- [Direction]: Return each line containing "script".

○ ○ ○ ○ ○ ○ ○

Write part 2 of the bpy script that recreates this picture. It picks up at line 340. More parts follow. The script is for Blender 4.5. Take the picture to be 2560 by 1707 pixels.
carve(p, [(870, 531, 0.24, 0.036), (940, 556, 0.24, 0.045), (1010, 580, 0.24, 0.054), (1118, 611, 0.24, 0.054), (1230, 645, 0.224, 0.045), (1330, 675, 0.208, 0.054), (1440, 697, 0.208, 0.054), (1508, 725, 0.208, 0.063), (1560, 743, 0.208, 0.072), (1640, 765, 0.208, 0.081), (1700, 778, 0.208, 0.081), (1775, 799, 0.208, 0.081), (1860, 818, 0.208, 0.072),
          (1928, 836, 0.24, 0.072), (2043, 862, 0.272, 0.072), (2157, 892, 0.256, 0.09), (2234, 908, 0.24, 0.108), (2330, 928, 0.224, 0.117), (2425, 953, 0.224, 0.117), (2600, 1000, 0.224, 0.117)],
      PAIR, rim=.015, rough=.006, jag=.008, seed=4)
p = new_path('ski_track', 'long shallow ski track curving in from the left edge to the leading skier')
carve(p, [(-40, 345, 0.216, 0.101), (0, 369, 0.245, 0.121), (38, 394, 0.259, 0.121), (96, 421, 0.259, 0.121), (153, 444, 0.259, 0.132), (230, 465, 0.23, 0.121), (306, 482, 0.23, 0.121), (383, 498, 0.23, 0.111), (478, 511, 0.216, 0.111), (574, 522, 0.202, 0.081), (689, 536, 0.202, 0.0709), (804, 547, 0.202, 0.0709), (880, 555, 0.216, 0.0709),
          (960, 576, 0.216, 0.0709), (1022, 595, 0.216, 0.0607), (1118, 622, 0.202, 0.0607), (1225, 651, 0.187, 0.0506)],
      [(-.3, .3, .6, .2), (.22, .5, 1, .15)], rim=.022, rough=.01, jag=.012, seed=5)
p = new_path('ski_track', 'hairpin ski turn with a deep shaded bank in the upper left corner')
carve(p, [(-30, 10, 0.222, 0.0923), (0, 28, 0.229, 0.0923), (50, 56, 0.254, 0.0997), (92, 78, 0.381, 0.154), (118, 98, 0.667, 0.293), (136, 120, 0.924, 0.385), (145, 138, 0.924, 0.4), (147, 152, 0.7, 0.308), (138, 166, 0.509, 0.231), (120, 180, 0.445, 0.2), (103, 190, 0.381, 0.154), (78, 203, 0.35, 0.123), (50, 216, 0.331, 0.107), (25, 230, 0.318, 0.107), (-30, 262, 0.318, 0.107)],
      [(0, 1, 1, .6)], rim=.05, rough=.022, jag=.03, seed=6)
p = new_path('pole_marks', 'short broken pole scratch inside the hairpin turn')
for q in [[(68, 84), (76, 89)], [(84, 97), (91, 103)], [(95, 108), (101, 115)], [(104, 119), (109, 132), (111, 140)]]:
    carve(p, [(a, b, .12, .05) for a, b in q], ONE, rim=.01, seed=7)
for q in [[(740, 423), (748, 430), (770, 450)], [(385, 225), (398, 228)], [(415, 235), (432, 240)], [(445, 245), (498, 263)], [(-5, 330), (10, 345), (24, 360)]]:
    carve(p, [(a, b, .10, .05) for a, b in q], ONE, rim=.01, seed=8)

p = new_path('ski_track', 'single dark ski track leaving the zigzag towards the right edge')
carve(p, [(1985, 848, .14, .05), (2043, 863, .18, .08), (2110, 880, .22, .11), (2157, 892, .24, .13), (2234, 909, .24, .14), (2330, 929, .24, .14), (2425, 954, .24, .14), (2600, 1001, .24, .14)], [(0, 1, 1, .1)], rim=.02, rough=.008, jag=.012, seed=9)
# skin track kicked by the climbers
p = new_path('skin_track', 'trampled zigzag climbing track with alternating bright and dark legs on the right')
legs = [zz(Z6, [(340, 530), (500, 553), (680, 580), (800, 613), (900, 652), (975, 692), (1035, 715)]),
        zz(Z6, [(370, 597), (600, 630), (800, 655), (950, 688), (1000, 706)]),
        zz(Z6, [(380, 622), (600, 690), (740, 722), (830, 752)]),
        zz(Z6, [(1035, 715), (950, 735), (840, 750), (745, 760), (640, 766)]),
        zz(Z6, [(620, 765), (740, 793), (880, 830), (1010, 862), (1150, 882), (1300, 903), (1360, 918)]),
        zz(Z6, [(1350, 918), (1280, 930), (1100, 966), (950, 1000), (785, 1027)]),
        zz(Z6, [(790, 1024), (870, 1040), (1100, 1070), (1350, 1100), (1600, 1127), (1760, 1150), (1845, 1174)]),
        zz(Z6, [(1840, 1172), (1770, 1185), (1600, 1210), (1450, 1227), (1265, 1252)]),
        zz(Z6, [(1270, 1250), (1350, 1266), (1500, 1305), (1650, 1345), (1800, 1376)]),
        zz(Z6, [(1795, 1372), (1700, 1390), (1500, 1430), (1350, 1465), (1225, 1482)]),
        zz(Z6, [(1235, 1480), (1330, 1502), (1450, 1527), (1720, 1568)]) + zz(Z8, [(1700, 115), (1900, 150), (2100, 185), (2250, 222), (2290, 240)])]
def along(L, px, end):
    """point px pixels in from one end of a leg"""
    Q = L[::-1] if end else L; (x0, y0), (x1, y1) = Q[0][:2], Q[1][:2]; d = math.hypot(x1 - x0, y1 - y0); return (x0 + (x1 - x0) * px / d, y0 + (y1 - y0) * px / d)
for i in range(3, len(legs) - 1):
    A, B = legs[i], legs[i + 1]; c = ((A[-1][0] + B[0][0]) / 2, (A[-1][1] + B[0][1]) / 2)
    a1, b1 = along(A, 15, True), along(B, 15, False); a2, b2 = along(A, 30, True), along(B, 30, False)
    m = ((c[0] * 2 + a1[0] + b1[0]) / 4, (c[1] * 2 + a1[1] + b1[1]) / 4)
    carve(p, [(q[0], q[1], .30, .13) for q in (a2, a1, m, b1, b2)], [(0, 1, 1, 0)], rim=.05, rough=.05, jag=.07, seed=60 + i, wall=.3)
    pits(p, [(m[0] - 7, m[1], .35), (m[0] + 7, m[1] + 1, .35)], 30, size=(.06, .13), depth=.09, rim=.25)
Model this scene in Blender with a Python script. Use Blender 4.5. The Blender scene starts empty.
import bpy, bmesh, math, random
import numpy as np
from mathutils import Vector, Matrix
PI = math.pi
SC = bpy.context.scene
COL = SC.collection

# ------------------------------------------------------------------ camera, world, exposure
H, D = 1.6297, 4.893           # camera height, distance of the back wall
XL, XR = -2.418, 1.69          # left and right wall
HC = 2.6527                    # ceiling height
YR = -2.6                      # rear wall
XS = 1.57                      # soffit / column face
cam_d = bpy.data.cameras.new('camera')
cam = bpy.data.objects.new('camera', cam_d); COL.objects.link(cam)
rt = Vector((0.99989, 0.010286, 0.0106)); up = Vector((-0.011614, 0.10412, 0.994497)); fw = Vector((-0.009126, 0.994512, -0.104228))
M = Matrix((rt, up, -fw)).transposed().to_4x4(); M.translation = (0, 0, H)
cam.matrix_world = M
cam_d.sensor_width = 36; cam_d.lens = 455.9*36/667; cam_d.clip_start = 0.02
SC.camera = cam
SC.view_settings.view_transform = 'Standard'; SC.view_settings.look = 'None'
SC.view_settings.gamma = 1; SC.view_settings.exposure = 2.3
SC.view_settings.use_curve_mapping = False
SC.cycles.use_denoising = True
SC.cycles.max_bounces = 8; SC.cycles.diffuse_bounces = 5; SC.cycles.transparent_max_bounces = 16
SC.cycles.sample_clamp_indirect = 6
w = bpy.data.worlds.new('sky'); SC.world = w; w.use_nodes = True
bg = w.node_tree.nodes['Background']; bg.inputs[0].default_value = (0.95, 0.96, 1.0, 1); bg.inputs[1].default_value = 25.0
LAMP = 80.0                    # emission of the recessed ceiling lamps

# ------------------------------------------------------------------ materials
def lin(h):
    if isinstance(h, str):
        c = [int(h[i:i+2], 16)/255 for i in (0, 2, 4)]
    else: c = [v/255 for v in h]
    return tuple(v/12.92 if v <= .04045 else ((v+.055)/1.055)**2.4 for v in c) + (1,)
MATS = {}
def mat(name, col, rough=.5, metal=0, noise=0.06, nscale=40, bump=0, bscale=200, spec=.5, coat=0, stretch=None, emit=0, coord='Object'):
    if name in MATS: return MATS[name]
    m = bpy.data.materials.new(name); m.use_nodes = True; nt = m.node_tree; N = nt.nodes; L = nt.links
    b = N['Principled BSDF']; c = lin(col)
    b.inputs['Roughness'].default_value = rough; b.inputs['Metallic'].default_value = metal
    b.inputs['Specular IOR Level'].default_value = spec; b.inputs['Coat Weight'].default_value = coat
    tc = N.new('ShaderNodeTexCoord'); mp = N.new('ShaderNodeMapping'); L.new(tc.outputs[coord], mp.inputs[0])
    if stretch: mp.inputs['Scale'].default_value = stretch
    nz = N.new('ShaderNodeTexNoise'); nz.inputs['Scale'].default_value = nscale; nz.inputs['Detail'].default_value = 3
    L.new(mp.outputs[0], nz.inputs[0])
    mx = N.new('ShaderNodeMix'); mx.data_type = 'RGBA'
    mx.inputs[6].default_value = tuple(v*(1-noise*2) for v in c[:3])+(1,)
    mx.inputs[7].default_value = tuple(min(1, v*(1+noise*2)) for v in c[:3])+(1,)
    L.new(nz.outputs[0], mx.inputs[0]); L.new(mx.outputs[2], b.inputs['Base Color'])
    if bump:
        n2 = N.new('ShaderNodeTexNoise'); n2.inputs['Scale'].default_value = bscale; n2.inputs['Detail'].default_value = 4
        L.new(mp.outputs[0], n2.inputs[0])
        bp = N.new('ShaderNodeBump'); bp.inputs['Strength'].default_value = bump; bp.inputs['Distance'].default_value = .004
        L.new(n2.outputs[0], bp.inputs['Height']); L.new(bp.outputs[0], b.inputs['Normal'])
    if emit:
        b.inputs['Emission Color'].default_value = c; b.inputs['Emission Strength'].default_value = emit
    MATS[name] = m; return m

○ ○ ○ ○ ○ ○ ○

- [Response]:
Write part 2 of the bpy script that recreates this picture. It picks up at line 340. More parts follow. The script is for Blender 4.5. Take the picture to be 2560 by 1707 pixels.
Model this scene in Blender with a Python script. Use Blender 4.5. The Blender scene starts empty.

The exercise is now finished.